In recent years the ECB has generated revenues averaging around £145mn per year, of which something like two-thirds, close to a £100mn, has come from broadcasting. The deal with Sky announced last year to start in 2020 has been widely reported as being worth £1.1bn over 5 years, much bounty, and on the face of it more than twice the current sums.
As to where it is going to be spent, media reports this summer now gone have given figures of a £40mn budget for the new ECB competition, closer to £60mn once the payouts to the counties have been allowed for. Specifically mentioned, £8mn to the players, but the details of the rest a bit of a mystery basically; plenty left for marketing, staging fees and so on and it would be a sad state if a big part of it was not for promoting participation.
But looking at the general picture, the £1.1bn figure suggests around £120mn more every year, so are the sums that have been mentioned in relation to the 100 so far really only half the story? Or was the headline number for the Sky contract a certain sort of overstatement, knowingly done, made available to encourage the adoption of a new ECB competition at a time when it had not been agreed?

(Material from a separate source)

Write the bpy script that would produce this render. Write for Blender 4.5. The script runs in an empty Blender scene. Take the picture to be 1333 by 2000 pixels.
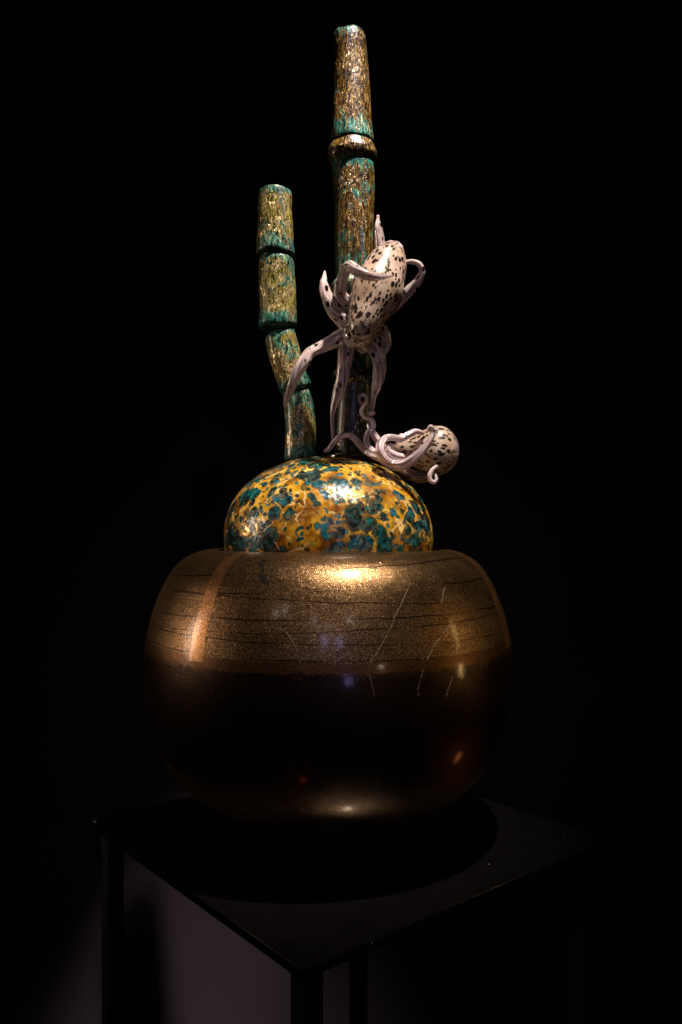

A part of the answer to this question is how solid, reliable, any of these numbers are: the £145mn figure comes from the ECB’ s accounts, averaged out over the last four years, so allowing for the fact that revenues are considerably higher in a World Cup year. The broadcasting revenue comes from the ECB’s Annual Return for 2016, which that year gave a detailed breakdown: for 2015, a World Cup year, and 2016, not; a little bit of extrapolating the 2016 figure to two other non-World Cup years gives an average figure near £100mn (£2018). In short both numbers are solid enough for a look at the general picture here.
More questionable are the sums reported for the 2020 Sky deal. A first question is how much of it is guaranteed, how much add-ons. If the ‘game-changer’ of a deal is dependent on add-ons, there seems to have been no public mention or hint of it so far; the words ‘up to’ that are used sometimes in reporting the contracts and transfers of footballers absent. The ECB’s Annual Return shows that (relatively small) sums were paid then from an option Sky had; the open question here is whether a much bigger deal is much more dependent on options held by the broadcaster.
To be sure there are other factors that could create a sizeable difference between the headline figure and ‘actual’ revenue to the ECB: tax payments pull the numbers one way, bounty from the World Cup(s) the other; although it is certainly possible that there will be £10mns extra per year from 2020 aside from the 100 budget given so far, a tester to be sure for the ECB board doing direction for the game as a whole.
To be spent quite how if so? In the generality of things the game has a problem with too many TMGs and declining participation, to which the response of the business minded governing body thus far has been to partly nationalize the sport; ownership, production and regulation of the new competition, the ECB.
There are fundamental reasons why other governing bodies in other sports do not do this, the problems surrounding a common owner of two teams playing one another being one of them. It is a no-no in football and is the first point covered in the FA’s Owners and Directors Test, there in the interests of maintaining some degree of sporting integrity. The ECB appear to be treating this as a secondary issue, which in a sport that has its share of gambling issues is a poor signal to give.